## START Exercise data

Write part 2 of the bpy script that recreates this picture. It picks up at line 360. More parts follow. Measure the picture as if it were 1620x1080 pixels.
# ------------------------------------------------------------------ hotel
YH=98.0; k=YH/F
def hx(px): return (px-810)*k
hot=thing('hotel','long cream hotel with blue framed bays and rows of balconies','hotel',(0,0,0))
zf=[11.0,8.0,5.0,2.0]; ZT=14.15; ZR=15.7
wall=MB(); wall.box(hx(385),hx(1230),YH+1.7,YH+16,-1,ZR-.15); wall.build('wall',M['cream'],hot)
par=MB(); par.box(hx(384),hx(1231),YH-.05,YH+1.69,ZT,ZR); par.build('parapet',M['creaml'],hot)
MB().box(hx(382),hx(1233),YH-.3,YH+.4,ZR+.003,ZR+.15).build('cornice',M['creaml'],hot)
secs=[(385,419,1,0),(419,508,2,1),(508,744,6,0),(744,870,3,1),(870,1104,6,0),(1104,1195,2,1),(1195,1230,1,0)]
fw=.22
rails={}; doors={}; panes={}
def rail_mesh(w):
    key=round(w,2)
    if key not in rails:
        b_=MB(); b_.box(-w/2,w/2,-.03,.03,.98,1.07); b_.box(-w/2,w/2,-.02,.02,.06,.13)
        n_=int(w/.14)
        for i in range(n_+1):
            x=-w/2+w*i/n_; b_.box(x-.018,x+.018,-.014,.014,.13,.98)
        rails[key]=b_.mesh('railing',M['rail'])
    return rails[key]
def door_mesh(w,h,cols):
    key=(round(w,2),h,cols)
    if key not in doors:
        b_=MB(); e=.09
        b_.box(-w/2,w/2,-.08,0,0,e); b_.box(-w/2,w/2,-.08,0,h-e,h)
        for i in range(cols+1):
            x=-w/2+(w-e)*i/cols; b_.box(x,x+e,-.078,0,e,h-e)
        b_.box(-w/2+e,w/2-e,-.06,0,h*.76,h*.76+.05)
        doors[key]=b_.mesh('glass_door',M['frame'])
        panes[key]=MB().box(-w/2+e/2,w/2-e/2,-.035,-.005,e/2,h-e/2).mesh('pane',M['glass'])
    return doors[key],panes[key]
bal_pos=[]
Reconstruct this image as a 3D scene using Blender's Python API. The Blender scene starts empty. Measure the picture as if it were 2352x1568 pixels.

## END Exercise data

- **Written request**
Copy every line exactly. Leave nothing out.

- **Full output**
Write part 2 of the bpy script that recreates this picture. It picks up at line 360. More parts follow. Measure the picture as if it were 1620x1080 pixels.
# ------------------------------------------------------------------ hotel
YH=98.0; k=YH/F
def hx(px): return (px-810)*k
hot=thing('hotel','long cream hotel with blue framed bays and rows of balconies','hotel',(0,0,0))
zf=[11.0,8.0,5.0,2.0]; ZT=14.15; ZR=15.7
wall=MB(); wall.box(hx(385),hx(1230),YH+1.7,YH+16,-1,ZR-.15); wall.build('wall',M['cream'],hot)
par=MB(); par.box(hx(384),hx(1231),YH-.05,YH+1.69,ZT,ZR); par.build('parapet',M['creaml'],hot)
MB().box(hx(382),hx(1233),YH-.3,YH+.4,ZR+.003,ZR+.15).build('cornice',M['creaml'],hot)
secs=[(385,419,1,0),(419,508,2,1),(508,744,6,0),(744,870,3,1),(870,1104,6,0),(1104,1195,2,1),(1195,1230,1,0)]
fw=.22
rails={}; doors={}; panes={}
def rail_mesh(w):
    key=round(w,2)
    if key not in rails:
        b_=MB(); b_.box(-w/2,w/2,-.03,.03,.98,1.07); b_.box(-w/2,w/2,-.02,.02,.06,.13)
        n_=int(w/.14)
        for i in range(n_+1):
            x=-w/2+w*i/n_; b_.box(x-.018,x+.018,-.014,.014,.13,.98)
        rails[key]=b_.mesh('railing',M['rail'])
    return rails[key]
def door_mesh(w,h,cols):
    key=(round(w,2),h,cols)
    if key not in doors:
        b_=MB(); e=.09
        b_.box(-w/2,w/2,-.08,0,0,e); b_.box(-w/2,w/2,-.08,0,h-e,h)
        for i in range(cols+1):
            x=-w/2+(w-e)*i/cols; b_.box(x,x+e,-.078,0,e,h-e)
        b_.box(-w/2+e,w/2-e,-.06,0,h*.76,h*.76+.05)
        doors[key]=b_.mesh('glass_door',M['frame'])
        panes[key]=MB().box(-w/2+e/2,w/2-e/2,-.035,-.005,e/2,h-e/2).mesh('pane',M['glass'])
    return doors[key],panes[key]
bal_pos=[]
Reconstruct this image as a 3D scene using Blender's Python API. The Blender scene starts empty. Measure the picture as if it were 2352x1568 pixels.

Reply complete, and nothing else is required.